EXERCISE OBJECTIVE:
Report every line in the listing that contains the string "Write".

───── MATERIAL SUPPLIED ─────

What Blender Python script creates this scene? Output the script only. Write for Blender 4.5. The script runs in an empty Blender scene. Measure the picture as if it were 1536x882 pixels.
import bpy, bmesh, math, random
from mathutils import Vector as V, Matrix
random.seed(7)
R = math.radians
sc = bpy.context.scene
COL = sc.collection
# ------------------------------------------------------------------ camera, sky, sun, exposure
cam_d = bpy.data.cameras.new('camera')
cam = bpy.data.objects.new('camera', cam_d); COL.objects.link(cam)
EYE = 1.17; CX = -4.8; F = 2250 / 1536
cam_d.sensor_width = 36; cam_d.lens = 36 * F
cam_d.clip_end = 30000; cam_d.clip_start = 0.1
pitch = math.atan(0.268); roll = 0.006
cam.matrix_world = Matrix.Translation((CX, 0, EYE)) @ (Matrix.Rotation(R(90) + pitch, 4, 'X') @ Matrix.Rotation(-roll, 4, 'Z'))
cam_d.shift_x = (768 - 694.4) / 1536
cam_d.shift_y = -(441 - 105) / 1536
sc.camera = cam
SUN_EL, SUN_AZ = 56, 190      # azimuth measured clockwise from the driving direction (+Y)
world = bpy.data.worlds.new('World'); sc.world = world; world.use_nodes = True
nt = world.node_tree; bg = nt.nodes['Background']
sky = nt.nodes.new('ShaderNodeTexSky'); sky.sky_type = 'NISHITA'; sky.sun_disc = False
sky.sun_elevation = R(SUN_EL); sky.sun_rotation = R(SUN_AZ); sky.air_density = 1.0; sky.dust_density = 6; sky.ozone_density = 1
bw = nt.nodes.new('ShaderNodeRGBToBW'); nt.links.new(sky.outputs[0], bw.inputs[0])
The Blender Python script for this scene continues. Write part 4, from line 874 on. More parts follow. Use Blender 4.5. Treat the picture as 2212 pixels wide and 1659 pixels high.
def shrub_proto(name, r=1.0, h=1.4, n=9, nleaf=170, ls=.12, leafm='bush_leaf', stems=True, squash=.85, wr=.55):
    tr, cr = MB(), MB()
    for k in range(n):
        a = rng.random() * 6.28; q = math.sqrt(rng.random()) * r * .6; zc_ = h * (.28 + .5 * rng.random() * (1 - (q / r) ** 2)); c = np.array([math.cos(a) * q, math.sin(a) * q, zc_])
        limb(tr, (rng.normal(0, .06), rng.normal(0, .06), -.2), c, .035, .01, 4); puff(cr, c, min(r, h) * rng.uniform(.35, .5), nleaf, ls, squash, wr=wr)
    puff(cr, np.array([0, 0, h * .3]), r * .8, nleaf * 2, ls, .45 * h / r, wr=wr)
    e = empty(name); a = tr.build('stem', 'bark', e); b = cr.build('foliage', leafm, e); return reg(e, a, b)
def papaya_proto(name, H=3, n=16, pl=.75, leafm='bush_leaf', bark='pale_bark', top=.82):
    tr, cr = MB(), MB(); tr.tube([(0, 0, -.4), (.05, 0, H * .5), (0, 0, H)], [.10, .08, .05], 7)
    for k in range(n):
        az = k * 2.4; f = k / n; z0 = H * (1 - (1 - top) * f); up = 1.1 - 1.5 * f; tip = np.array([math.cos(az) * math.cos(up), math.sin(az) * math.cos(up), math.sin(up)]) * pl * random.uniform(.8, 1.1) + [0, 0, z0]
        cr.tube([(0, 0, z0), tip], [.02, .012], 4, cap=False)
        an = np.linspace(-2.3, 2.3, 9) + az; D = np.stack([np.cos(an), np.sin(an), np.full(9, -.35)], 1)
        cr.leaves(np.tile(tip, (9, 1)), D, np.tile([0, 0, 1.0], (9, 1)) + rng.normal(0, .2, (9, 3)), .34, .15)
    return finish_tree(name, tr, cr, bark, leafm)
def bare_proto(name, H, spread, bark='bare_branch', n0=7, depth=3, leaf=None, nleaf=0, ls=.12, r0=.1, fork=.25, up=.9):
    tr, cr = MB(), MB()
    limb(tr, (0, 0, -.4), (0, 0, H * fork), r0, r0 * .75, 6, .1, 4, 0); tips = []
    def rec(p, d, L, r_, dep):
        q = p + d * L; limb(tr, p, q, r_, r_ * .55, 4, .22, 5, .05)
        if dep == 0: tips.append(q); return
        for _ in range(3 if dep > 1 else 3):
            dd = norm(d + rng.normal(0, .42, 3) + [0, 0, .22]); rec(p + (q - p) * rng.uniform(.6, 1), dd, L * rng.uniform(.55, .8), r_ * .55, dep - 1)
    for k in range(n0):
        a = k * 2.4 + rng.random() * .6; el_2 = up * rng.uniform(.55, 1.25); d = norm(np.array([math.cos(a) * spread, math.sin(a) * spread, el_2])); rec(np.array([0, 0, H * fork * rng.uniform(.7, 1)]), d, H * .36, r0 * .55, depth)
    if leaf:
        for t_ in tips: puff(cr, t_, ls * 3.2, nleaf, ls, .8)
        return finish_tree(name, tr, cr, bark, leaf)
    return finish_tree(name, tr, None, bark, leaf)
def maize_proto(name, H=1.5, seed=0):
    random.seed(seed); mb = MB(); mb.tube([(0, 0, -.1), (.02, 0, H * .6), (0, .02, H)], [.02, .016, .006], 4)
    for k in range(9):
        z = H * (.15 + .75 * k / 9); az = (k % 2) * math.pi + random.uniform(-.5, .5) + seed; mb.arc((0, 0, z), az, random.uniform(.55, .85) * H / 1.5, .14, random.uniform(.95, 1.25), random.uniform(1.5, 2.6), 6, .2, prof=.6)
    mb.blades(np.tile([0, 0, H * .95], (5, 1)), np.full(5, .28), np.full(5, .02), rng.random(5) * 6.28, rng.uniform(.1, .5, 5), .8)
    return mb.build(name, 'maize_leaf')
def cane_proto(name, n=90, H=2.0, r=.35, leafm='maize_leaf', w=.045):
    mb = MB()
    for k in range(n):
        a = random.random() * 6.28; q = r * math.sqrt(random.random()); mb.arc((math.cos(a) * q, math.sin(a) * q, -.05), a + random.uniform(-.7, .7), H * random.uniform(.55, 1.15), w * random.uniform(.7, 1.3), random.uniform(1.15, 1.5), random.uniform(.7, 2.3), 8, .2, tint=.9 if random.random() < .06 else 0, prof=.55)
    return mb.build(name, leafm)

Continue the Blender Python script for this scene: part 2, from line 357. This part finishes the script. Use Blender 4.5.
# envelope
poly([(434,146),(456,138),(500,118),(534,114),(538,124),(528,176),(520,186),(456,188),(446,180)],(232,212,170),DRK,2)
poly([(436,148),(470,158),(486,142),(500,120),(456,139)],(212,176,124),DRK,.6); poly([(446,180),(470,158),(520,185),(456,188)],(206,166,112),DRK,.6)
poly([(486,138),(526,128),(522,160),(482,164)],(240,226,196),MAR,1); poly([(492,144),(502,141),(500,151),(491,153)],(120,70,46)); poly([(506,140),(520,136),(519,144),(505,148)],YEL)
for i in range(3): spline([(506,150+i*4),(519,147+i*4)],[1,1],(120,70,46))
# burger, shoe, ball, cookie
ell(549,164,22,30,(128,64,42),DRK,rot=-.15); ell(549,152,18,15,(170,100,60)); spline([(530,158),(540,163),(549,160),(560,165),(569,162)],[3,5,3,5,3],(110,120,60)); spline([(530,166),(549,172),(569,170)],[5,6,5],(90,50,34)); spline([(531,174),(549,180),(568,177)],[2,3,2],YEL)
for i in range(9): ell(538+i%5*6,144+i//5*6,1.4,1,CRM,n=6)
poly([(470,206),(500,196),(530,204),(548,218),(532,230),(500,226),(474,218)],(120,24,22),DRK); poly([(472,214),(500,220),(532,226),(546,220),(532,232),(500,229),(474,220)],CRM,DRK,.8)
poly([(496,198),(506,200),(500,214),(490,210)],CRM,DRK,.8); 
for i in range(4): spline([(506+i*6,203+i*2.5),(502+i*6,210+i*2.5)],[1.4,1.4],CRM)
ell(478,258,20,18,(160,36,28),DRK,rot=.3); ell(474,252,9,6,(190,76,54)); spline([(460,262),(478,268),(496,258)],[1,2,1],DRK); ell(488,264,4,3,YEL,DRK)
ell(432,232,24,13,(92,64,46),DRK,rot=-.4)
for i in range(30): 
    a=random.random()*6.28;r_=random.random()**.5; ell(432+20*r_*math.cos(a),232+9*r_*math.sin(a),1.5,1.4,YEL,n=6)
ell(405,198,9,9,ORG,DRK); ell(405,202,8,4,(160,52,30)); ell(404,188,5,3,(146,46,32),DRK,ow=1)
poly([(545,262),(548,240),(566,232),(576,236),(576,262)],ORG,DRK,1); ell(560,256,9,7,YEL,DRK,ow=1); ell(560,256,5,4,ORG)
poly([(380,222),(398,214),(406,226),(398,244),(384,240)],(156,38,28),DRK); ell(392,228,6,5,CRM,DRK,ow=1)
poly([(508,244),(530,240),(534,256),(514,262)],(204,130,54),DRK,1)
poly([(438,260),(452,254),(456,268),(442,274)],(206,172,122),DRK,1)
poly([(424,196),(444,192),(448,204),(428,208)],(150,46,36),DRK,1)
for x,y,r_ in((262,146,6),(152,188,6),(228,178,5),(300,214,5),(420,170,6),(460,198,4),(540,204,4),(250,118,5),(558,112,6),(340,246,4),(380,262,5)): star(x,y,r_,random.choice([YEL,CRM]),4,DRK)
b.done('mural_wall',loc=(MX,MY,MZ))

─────

PROBLEM SOLUTION:
What Blender Python script creates this scene? Output the script only. Write for Blender 4.5. The script runs in an empty Blender scene. Measure the picture as if it were 1536x882 pixels.
The Blender Python script for this scene continues. Write part 4, from line 874 on. More parts follow. Use Blender 4.5. Treat the picture as 2212 pixels wide and 1659 pixels high.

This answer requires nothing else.